Es gab mal eine Coppistraße in Reinickendorf...
Wir in Reinickendorf • 6/2005
Der Bund der Antifaschisten hatte dem Bezirksamt einen Vorschlag gemacht. Die Bezirksverordnete Renate Herranen hatte deswegen nachgefragt. Der Vorschlag wurde abgelehnt. Sein Inhalt: Es möge eine Straße oder ein Platz nach Hans und Hilde Coppi benannt werden. Die Ablehnung, ausgesprochen und begründet vom Stellvertretenden Bürgermeister Senftleben (SPD): Das Berliner Straßengesetz erlaubt einen Straßennamen nur einmal in der Stadt. Eine Coppistraße gibt es bereits im Bezirk Lichtenberg.
Mein Vorschlag: Nehmen Sie ein Berliner Straßenverzeichnis zur Hand und zählen Sie die Bismarck-, Hohenzollern-, Auguste-Viktoria-, Kaiser- und Königstraßen, Plätze, Alleen, Brücken. Machen Sie sich den Spaß!

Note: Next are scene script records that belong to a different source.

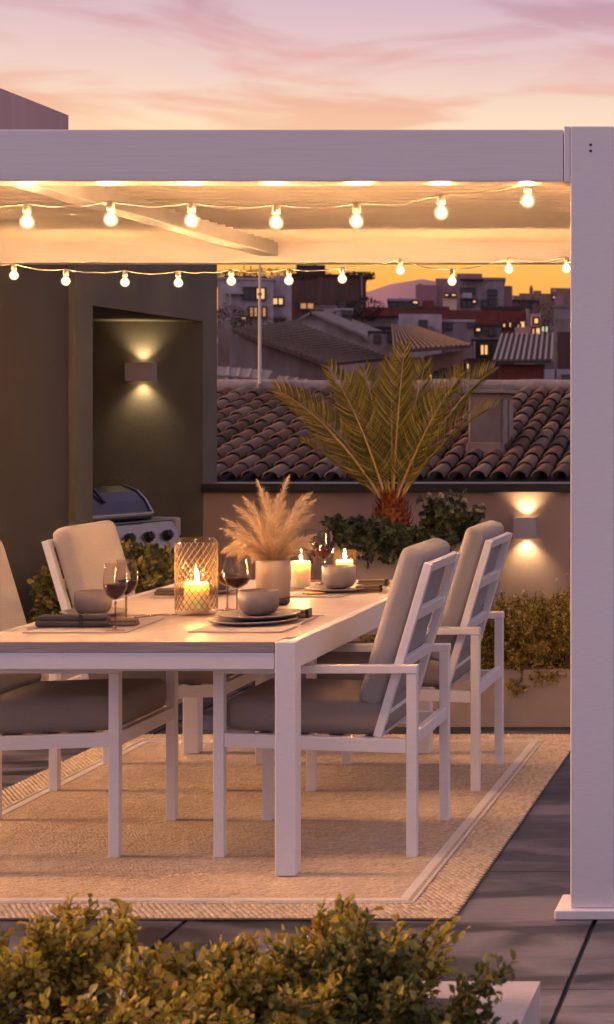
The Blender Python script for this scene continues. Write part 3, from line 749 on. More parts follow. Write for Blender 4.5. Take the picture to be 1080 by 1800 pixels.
# pampas grass: plumes of fine hairs on arching stems
t = thing('pampas_grass', 'golden dried pampas plumes bursting from the cream vase', 'dried grass', pv + V((0, 0, hv - 0.09)))
rp = random.Random(11)
tips = [(453, 846, 0), (508, 838, 0), (545, 868, .05), (552, 880, .1), (549, 905, 0), (552, 940, -.06), (545, 962, .02), (415, 890, 0), (394, 912, .04), (392, 930, -.05), (393, 968, -.08), (402, 975, .06), (430, 875, .09), (470, 868, -.05),
        (490, 870, .1), (525, 900, -.1), (436, 905, -.12), (480, 905, -.14), (505, 930, -.12), (460, 940, -.14), (415, 945, -.12), (430, 965, -.13), (540, 985, -.05), (515, 965, -.1), (420, 985, -.02), (500, 885, .03), (448, 895, .05), (535, 945, .1), (410, 955, .1), (470, 920, .12), (488, 950, -.15), (445, 985, -.12)]
base = pv + V((0, 0, hv - 0.09))
for i, (tx, ty, dy) in enumerate(tips):
    Yt = pv.y + dy; tip = at(tx, ty, Yt) - base
    mid = V((tip.x * 0.22, tip.y * 0.22, max(0.15, tip.z * 0.80)))
    if tip.z < 0.15: mid = V((tip.x * 0.5, tip.y * 0.5, 0.19))
    path = bez((rp.uniform(-.02, .02), rp.uniform(-.02, .02), 0), mid, tip, 18)
    b = MB(); b.tube(path[:17], [0.0016] * 10 + [0.001] * 7, 4, False)
    n0 = 5 if i < 14 else 4
    for j in range(n0, 19):
        u = (j - n0) / (18 - n0); pt = path[j]; d = (path[min(j + 1, 18)] - path[max(j - 1, 0)]).normalized()
        Lh = (0.046 * math.sin(math.pi * min(1, 0.18 + u * 0.85)) + 0.012) * (1.0 if i >= 2 else 0.75)
        for h in range(24):
            a = rp.uniform(0, 2 * math.pi); o = d.orthogonal().normalized(); o = Matrix.Rotation(a, 3, d) @ o
            q = (d * rp.uniform(0.9, 1.5) + o * rp.uniform(0.25, 0.75) + V((0, 0, -0.25))).normalized()
            st = pt + d * rp.uniform(-.006, .006); L1 = Lh * rp.uniform(0.6, 1.25); wv = q.cross(V((rp.uniform(-1, 1), rp.uniform(-1, 1), 0.3))).normalized() * 0.0006
            b.add([st - wv, st + wv, st + q * L1 * 0.6 + wv * 0.8 - V((0, 0, L1 * .03)), st + q * L1 - V((0, 0, L1 * 0.16)), st + q * L1 * 0.6 - wv * 0.8 - V((0, 0, L1 * .03))], [(0, 1, 2, 3, 4)])
    b.build('plume', 'pampas', t)

# near right place
placemat('pale placemat under the stacked plates at the near right', (330, 1112), (497, 1112), (561, 1084), (425, 1084))
plate('larger lower plate under the near right bowl', 446, 1096, 0.150, 0.003, 'ceramic')
plate('upper plate carrying the near right bowl', 456, 1094, 0.140, 0.018, 'ceramic')
bowl('matte grey bowl on stacked plates in front of the vase', 455, 1093, 0.069, 0.083, 0.026, 'ceramic_mid')
napkin('brown rolled napkin behind the near right bowl', 470, 1088, 0.150, 0.045, 0.028, 'linen_brown', 'black', bandpos=0.90)
cutlery('knife poking out behind the near right plates', 'knife', 520, 1086, 0.10, R(12))

# far right place
placemat('pale placemat under the far right bowl', (500, 1050), (598, 1050), (645, 1033), (560, 1033))
plate('round plate under the far right bowl', 592, 1040, 0.125, 0.003)
bowl('pale bowl beside the unsheltered candle at the far right', 596, 1038, 0.068, 0.090, 0.010, 'ceramic')
p = on_table(553, 1045); b = MB(); b.lathe([(0, 0.0), (0.045, 0.0), (0.047, 0.004), (0.041, 0.007), (0.010, 0.006), (0, 0.0055)], n=36)
o = b.build('dried_orange', 'gold', None, True); o.location = p + V((0, 0, 0.0036)); tag(o, 'round golden dried slice lying in front of the far right bowl', 'dried fruit')
napkin('front rolled brown napkin right of the far right bowl', 622, 1042, 0.115, 0.04, 0.024, 'linen_brown', 'black', rz=R(12), bandpos=0.88)
napkin('rear rolled brown napkin at the far right of the table', 626, 1031, 0.135, 0.04, 0.024, 'linen_brown', 'black', rz=R(2), bandpos=0.88)
candle('bare lit candle standing between the vase and the far right bowl', on_table(529, 1033) + V((0, 0, 0.001)), 0.0385, 0.110)
# back of the table
wine_glass('left one of the two wine glasses behind the bare candle', 553, 1022, 0.225, 0.046, 0.40)
wine_glass('right one of the two wine glasses behind the bare candle', 569, 1027, 0.225, 0.044, 0.40)
p = on_table(606, 1023)
t = thing('votive_holder', 'amber glass tumbler around the candle behind the far right bowl', 'candle holder', p + V((0, 0, 0.0012)))
b = MB(); b.lathe([(0, 0), (0.047, 0), (0.050, 0.005), (0.050, 0.135)], n=40); b.build('glass_shell', 'lantern', t, True)
candle('lit candle inside the amber tumbler behind the far right bowl', p + V((0, 0, 0.0075)), 0.036, 0.088)
placemat('pale placemat at the far left of the table', (262, 1052), (380, 1052), (412, 1036), (300, 1036))
plate('plate at the far left place, half hidden behind the lantern', 372, 1043, 0.11, 0.003)
bowl('small brown bowl half hidden behind the lantern', 379, 1043, 0.058, 0.055, 0.009, 'ceramic_dark')
napkin('pale rolled napkin at the far left of the table', 270, 1048, 0.20, 0.05, 0.026, 'linen_brown')

# ================================================================== BARBECUE
u = V((0.35, 0.937, 0)); bq = V((-3.66, 10.5, 0)); rzb = math.atan2(u.y, u.x)
t = thing('barbecue', 'steel gas barbecue with blue-black lid inside the olive alcove', 'barbecue', bq, rzb)
# local: x along the front (0 = right end, -0.95 = left end), y>0 = back, z up; front faces -y
b = MB(); b.box(-0.95, 0, 0.025, 0.50, 0.10, 0.688); b.build('cabinet', 'black', t, bevel=0.006)
b = MB(); b.hexa([(-0.98, -0.055, 0.700), (0.02, -0.055, 0.700), (0.02, 0.02, 0.690), (-0.98, 0.02, 0.690), (-0.98, 0.0, 0.862), (0.02, 0.0, 0.862), (0.02, 0.05, 0.862), (-0.98, 0.05, 0.862)]); b.build('control_panel', 'steel', t, bevel=0.008)
b = MB(); b.box(-0.96, 0.0, 0.052, 0.52, 0.745, 0.872); b.box(-0.96, 0.0, 0.0, 0.0515, 0.863, 0.872); b.build('firebox', 'steel', t, bevel=0.006)
for s in range(5):
    x = -0.09 - s * 0.155
    nrm = V((0, -0.905, 0.42)); c = V((x, -0.030, 0.780))
    kb = MB(); kb.tube([c - nrm * 0.003, c + nrm * 0.010], 0.032, 20); kb.tube([c + nrm * 0.010, c + nrm * 0.034], [0.026, 0.023], 20)
    kb.bar(c + nrm * 0.0345 + V((0, .009, .02)), c + nrm * 0.0345 - V((0, .009, .02)), 0.008, 0.008, nrm)
    kb.build('knob', 'black', t)
b = MB(); pr = [(0.05, 0.874), (0.035, 0.905), (0.09, 0.985), (0.15, 1.035), (0.25, 1.065), (0.38, 1.055), (0.47, 0.98), (0.48, 0.874)]
b.prism([(-0.92, y, z) for y, z in pr], (0.78, 0, 0)); lid = fixn(b.build('lid', 'hood', t, bevel=0.010))
for x in (-0.927, -0.136):
    b = MB(); b.prism([(x, y * 1.0 + (0.004 if y > .3 else -0.006), z + (0.006 if z > .9 else 0.0)) for y, z in pr], (0.016, 0, 0)); fixn(b.build('lid_trim', 'steel', lid, bevel=0.003))
b = MB(); b.box(-0.86, -0.20, -0.030, 0.005, 0.895, 0.925); b.build('handle', 'steel', lid, bevel=0.010)
b = MB(); b.bar((-0.47, 0.075, 0.985), (-0.47, 0.150, 1.058), 0.018, 0.012, V((0, -0.75, 0.66))); b.build('gauge_bar', 'black', lid)
b = MB(); b.box(0.004, 0.05, -0.02, 0.48, 0.765, 0.878); b.build('side_shelf', 'lampgrey', t, bevel=0.015)
for x in (-0.92, -0.05):
    for y in (0.06, 0.45):
        b = MB(); b.tube([(x, y, 0.002), (x, y, 0.0995)], 0.03, 12); b.build('caster', 'black', t)

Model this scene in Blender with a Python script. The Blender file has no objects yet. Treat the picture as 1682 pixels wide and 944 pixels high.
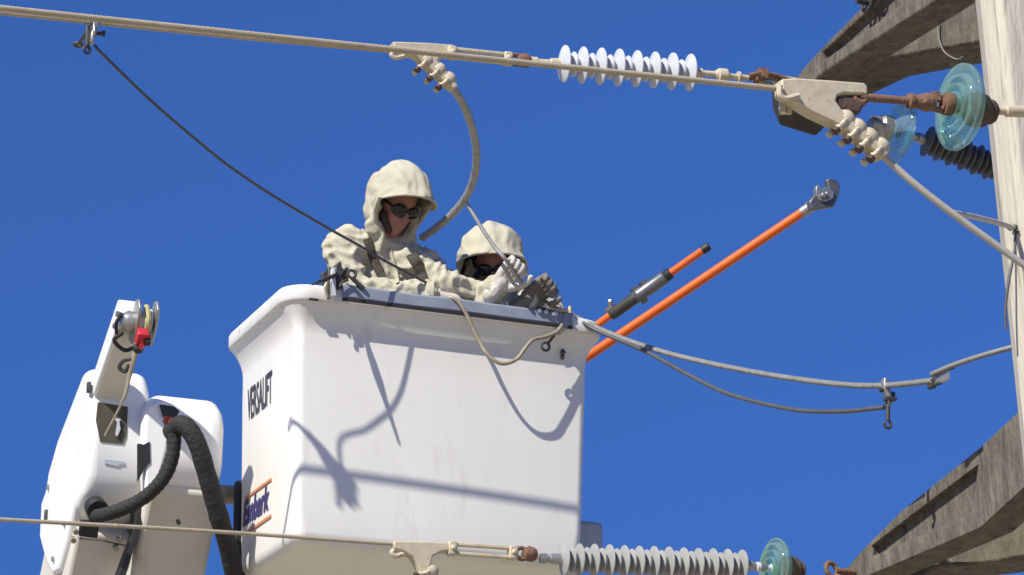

Und fragen Sie: Um wen hat es sich bei den Coppis denn gehandelt? Hat das eine Rolle gespielt? Hans Coppi ist im Berliner Norden aufgewachsen und wohnte seit 1933 in der Kolonie „Am Waldessaum“. Seine Frau Hilde und er gehörten zu der Widerstandsgruppe um Schulze-Boysen/ Harnack (Rote Kapelle). Sie bekämpften die Nazis und das Verbrechen des deutschen Krieges.
Mein Angebot: Lesen Sie aus den letzten Briefen von Hans und Hilde Coppi, machen Sie sich ein Bild!
Lesen Sie auch, wie der Gefängnisgeistliche Harald Poelchau sich erinnert:
„So gingen zwei Tage vor dem Heiligen Abend 1942 die ersten elf Verurteilten der Roten Kapelle in den Tod. Es war ein kalter, trüber Tag mit Ostwind, und es wurde an diesem Nachmittag früh dunkel... Einer nach dem anderen wurde hinausgeführt in den Abend...
Der diensttuende Beamte, den klirrenden Schlüsselbund in der Hand, schritt schweigend den langen Korridor entlang, schloß die Türen der nun leeren Todeszellen ab und löschte die Lichter aus, eins nach dem andern. Es wurde ganz dunkel.“
Hans Coppi: “Liebe Hilde, ein Trost bei alledem ist mir immer wieder, wie Du das alles trägst... Für uns beide wird bald die einzige Möglichkeit der Verständigung der Brief sein, und trotzdem wollen wir uns so nahe bleiben, wie wir es immer waren. Meinst Du, daß wir es schaffen? Ich glaube jedenfalls daran! Und außerdem bleibt uns natürlich unsere gemeinsame Erinnerung an die Jahre, die wir zwei zusammen erlebten...“
Das war am 1. Oktober 1942. Wenige Wochen danach wurde er ermordet.
Hilde Coppi brachte am 27. November 1942 im Frauengefängnis einen Sohn zur Welt. Am 5. August 1943 wurde sie in Plötzensee gehenkt. Aus ihrem Brief vom gleichen Tag an ihre Mutter:
„Nun ist es bald soweit, daß wir Abschied nehmen müssen, für immer. Das Schwerste, die Trennung von meinem kleinen Hans, habe ich hinter mir. Wie glücklich hat er mich gemacht! Ich weiß ihn gut aufgehoben in Deinen treuen lieben Mutterhänden, und um seinetwillen, Mutti, versprich es mir, bleibe tapfer. Ich weiß, daß Dir das Herz brechen möchte, aber nimm es fest, ganz fest in Deine beiden Hände, Du wirst es schaffen, wie Du es immer geschafft hast, mit dem Schwersten fertig zu werden, nicht wahr, Mutti? ... Der kleine Hans – so wünsche ich – soll hart und stark werden mit einem offenen, warmherzigen, hilfsbereiten Herzen und dem grundanständigen Charakter seines Vaters. Wir haben uns sehr, sehr lieb gehabt und Liebe leitete unser Tun...“
Hilde und Hans Coppi waren Kommunisten. Sie lehnten sich auf gegen die Nazis, sie bekämpften das Verbrechen des deutschen Krieges. Sollen sie vielleicht darum keine Straße bekommen?